Should you not have a subscription to the Journal, here are a few select excerpts from Angel’s piece that describe Mr. Kotkin’s views:

“Joel Kotkin in ‘The Human City: Urbanism for the Rest of Us,’ presents the most cogent, evidence-based and clear-headed exposition of the pro-suburban argument. In Mr. Kotkin’s view, there is a war against suburbia, an unjust war launched by intellectuals, environmentalists and central-city enthusiasts. In pithy, readable sections, each addressing a single issue, he debunks one attack on the suburbs after another.”

“[Mr. Kotkin] weaves an impressive array of original observations about cities into his arguments, enriching our understanding of what cities are about and what they can and must become, with sections reflecting on such topics as ‘housing inflation,’ ‘the rise of the home-based economy,’ ‘the organic expansion of cities’ and ‘forces undermining the middle class in global cities.’”

“[Mr.

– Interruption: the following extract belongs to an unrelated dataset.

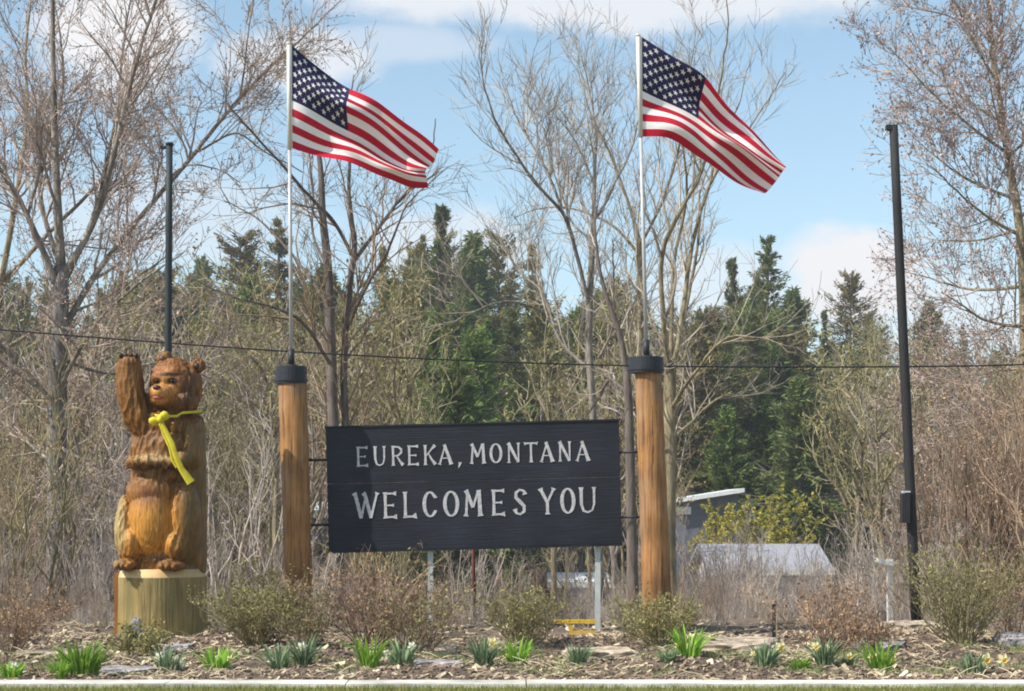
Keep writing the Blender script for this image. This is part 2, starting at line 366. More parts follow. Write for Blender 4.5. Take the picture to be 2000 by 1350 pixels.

Kotkin] argues that central-city living is largely unaffordable by the middle class, let alone the poor; that central cities are becoming the abodes of the global rich, encouraging glamorous consumption rather than providing middle-class jobs; and that dense urban living in small, expensive quarters discourages child rearing, a critical concern for policy makers in many industrialized countries today. (There are 80,000 more dogs than children in San Francisco.)”

“Mr. Kotkin, in his unabashed defense of the essential role that suburbs play in cities the world over, is clearly on the offensive. . . . All the same, and much to my delight, the book does not read as a diatribe or an anti-urban manifesto. Mr. Kotkin comes across as a relaxed, confident and experienced litigator standing in front of a jury of readers and making his case; and ‘The Human City’ does provide a vision for a legitimate and pragmatic urbanism that could and should become mainstream.”